* _Exercise_
Retype the whole listing, please, keeping every line exact and dropping the pictures.

* _Recorded information_
__________
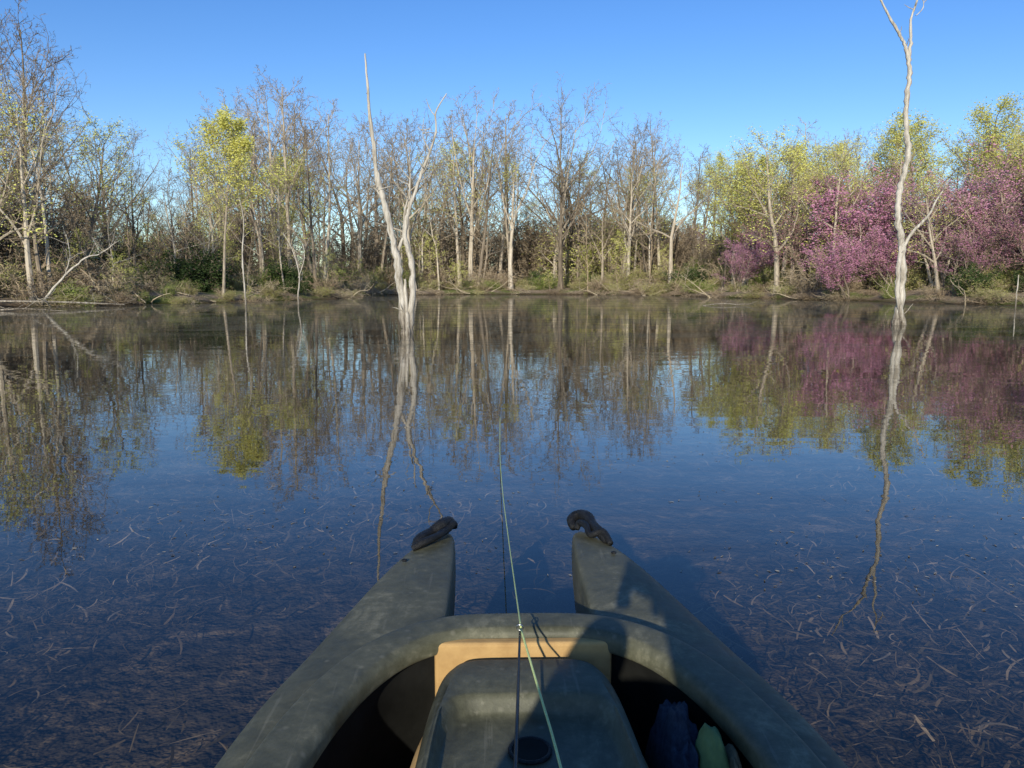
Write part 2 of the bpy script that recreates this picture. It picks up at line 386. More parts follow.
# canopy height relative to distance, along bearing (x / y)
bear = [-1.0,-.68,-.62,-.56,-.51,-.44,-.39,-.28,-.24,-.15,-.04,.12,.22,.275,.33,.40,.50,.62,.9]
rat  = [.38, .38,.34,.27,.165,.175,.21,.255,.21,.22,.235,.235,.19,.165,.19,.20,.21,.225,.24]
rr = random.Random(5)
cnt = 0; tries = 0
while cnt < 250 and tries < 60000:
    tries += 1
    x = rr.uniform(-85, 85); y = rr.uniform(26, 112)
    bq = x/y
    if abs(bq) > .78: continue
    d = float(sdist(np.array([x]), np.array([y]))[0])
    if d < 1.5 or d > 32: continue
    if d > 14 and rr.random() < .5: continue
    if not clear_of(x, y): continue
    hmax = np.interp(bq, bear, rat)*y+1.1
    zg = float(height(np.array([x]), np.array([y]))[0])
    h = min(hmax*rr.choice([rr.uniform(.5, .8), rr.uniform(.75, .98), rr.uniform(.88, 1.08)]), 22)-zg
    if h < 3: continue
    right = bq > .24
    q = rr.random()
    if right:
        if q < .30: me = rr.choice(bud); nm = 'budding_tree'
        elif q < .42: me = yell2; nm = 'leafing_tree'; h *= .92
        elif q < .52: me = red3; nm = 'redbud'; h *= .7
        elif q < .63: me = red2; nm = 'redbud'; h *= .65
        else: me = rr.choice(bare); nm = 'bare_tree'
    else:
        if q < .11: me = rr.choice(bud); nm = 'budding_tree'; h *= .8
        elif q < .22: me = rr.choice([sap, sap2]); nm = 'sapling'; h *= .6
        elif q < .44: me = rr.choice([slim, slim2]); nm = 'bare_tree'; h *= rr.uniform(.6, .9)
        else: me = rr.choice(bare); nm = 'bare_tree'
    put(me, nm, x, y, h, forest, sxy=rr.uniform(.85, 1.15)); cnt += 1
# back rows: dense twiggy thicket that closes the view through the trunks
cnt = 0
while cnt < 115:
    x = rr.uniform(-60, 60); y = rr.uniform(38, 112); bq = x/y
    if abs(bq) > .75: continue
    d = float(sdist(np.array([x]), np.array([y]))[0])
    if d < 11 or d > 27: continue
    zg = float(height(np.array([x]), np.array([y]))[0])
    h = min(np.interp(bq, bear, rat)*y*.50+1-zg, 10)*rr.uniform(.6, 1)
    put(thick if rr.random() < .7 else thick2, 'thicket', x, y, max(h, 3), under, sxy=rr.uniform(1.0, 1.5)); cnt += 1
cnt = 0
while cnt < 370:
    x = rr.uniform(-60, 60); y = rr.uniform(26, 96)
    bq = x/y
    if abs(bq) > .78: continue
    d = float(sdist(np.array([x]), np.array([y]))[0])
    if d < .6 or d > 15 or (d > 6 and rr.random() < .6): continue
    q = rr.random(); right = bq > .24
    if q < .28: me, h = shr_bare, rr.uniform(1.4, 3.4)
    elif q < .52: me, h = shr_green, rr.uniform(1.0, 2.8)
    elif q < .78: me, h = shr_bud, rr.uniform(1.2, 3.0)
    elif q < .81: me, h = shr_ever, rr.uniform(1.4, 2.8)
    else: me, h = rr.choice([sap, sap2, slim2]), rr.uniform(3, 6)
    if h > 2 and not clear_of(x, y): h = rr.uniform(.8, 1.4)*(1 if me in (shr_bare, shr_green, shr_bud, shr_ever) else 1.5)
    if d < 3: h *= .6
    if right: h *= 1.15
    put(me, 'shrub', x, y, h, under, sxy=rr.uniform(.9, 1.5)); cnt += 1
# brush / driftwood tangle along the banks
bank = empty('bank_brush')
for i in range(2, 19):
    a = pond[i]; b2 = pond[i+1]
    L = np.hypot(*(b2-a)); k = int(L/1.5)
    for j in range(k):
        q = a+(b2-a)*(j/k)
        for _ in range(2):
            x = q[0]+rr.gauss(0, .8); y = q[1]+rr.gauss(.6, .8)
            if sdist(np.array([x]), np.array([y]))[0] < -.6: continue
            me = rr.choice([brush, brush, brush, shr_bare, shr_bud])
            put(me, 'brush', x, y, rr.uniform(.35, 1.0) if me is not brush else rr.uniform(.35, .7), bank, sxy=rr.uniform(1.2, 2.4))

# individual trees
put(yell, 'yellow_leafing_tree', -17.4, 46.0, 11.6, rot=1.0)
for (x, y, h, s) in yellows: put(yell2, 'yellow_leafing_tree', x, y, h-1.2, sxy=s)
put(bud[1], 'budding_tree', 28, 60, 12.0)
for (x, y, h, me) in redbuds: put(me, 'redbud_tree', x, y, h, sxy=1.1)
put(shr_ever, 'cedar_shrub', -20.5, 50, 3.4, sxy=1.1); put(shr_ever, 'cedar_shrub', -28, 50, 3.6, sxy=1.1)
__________
* _Exercise result_
Write part 2 of the bpy script that recreates this picture. It picks up at line 386. More parts follow.
# canopy height relative to distance, along bearing (x / y)
bear = [-1.0,-.68,-.62,-.56,-.51,-.44,-.39,-.28,-.24,-.15,-.04,.12,.22,.275,.33,.40,.50,.62,.9]
rat  = [.38, .38,.34,.27,.165,.175,.21,.255,.21,.22,.235,.235,.19,.165,.19,.20,.21,.225,.24]
rr = random.Random(5)
cnt = 0; tries = 0
while cnt < 250 and tries < 60000:
    tries += 1
    x = rr.uniform(-85, 85); y = rr.uniform(26, 112)
    bq = x/y
    if abs(bq) > .78: continue
    d = float(sdist(np.array([x]), np.array([y]))[0])
    if d < 1.5 or d > 32: continue
    if d > 14 and rr.random() < .5: continue
    if not clear_of(x, y): continue
    hmax = np.interp(bq, bear, rat)*y+1.1
    zg = float(height(np.array([x]), np.array([y]))[0])
    h = min(hmax*rr.choice([rr.uniform(.5, .8), rr.uniform(.75, .98), rr.uniform(.88, 1.08)]), 22)-zg
    if h < 3: continue
    right = bq > .24
    q = rr.random()
    if right:
        if q < .30: me = rr.choice(bud); nm = 'budding_tree'
        elif q < .42: me = yell2; nm = 'leafing_tree'; h *= .92
        elif q < .52: me = red3; nm = 'redbud'; h *= .7
        elif q < .63: me = red2; nm = 'redbud'; h *= .65
        else: me = rr.choice(bare); nm = 'bare_tree'
    else:
        if q < .11: me = rr.choice(bud); nm = 'budding_tree'; h *= .8
        elif q < .22: me = rr.choice([sap, sap2]); nm = 'sapling'; h *= .6
        elif q < .44: me = rr.choice([slim, slim2]); nm = 'bare_tree'; h *= rr.uniform(.6, .9)
        else: me = rr.choice(bare); nm = 'bare_tree'
    put(me, nm, x, y, h, forest, sxy=rr.uniform(.85, 1.15)); cnt += 1
# back rows: dense twiggy thicket that closes the view through the trunks
cnt = 0
while cnt < 115:
    x = rr.uniform(-60, 60); y = rr.uniform(38, 112); bq = x/y
    if abs(bq) > .75: continue
    d = float(sdist(np.array([x]), np.array([y]))[0])
    if d < 11 or d > 27: continue
    zg = float(height(np.array([x]), np.array([y]))[0])
    h = min(np.interp(bq, bear, rat)*y*.50+1-zg, 10)*rr.uniform(.6, 1)
    put(thick if rr.random() < .7 else thick2, 'thicket', x, y, max(h, 3), under, sxy=rr.uniform(1.0, 1.5)); cnt += 1
cnt = 0
while cnt < 370:
    x = rr.uniform(-60, 60); y = rr.uniform(26, 96)
    bq = x/y
    if abs(bq) > .78: continue
    d = float(sdist(np.array([x]), np.array([y]))[0])
    if d < .6 or d > 15 or (d > 6 and rr.random() < .6): continue
    q = rr.random(); right = bq > .24
    if q < .28: me, h = shr_bare, rr.uniform(1.4, 3.4)
    elif q < .52: me, h = shr_green, rr.uniform(1.0, 2.8)
    elif q < .78: me, h = shr_bud, rr.uniform(1.2, 3.0)
    elif q < .81: me, h = shr_ever, rr.uniform(1.4, 2.8)
    else: me, h = rr.choice([sap, sap2, slim2]), rr.uniform(3, 6)
    if h > 2 and not clear_of(x, y): h = rr.uniform(.8, 1.4)*(1 if me in (shr_bare, shr_green, shr_bud, shr_ever) else 1.5)
    if d < 3: h *= .6
    if right: h *= 1.15
    put(me, 'shrub', x, y, h, under, sxy=rr.uniform(.9, 1.5)); cnt += 1
# brush / driftwood tangle along the banks
bank = empty('bank_brush')
for i in range(2, 19):
    a = pond[i]; b2 = pond[i+1]
    L = np.hypot(*(b2-a)); k = int(L/1.5)
    for j in range(k):
        q = a+(b2-a)*(j/k)
        for _ in range(2):
            x = q[0]+rr.gauss(0, .8); y = q[1]+rr.gauss(.6, .8)
            if sdist(np.array([x]), np.array([y]))[0] < -.6: continue
            me = rr.choice([brush, brush, brush, shr_bare, shr_bud])
            put(me, 'brush', x, y, rr.uniform(.35, 1.0) if me is not brush else rr.uniform(.35, .7), bank, sxy=rr.uniform(1.2, 2.4))

# individual trees
put(yell, 'yellow_leafing_tree', -17.4, 46.0, 11.6, rot=1.0)
for (x, y, h, s) in yellows: put(yell2, 'yellow_leafing_tree', x, y, h-1.2, sxy=s)
put(bud[1], 'budding_tree', 28, 60, 12.0)
for (x, y, h, me) in redbuds: put(me, 'redbud_tree', x, y, h, sxy=1.1)
put(shr_ever, 'cedar_shrub', -20.5, 50, 3.4, sxy=1.1); put(shr_ever, 'cedar_shrub', -28, 50, 3.6, sxy=1.1)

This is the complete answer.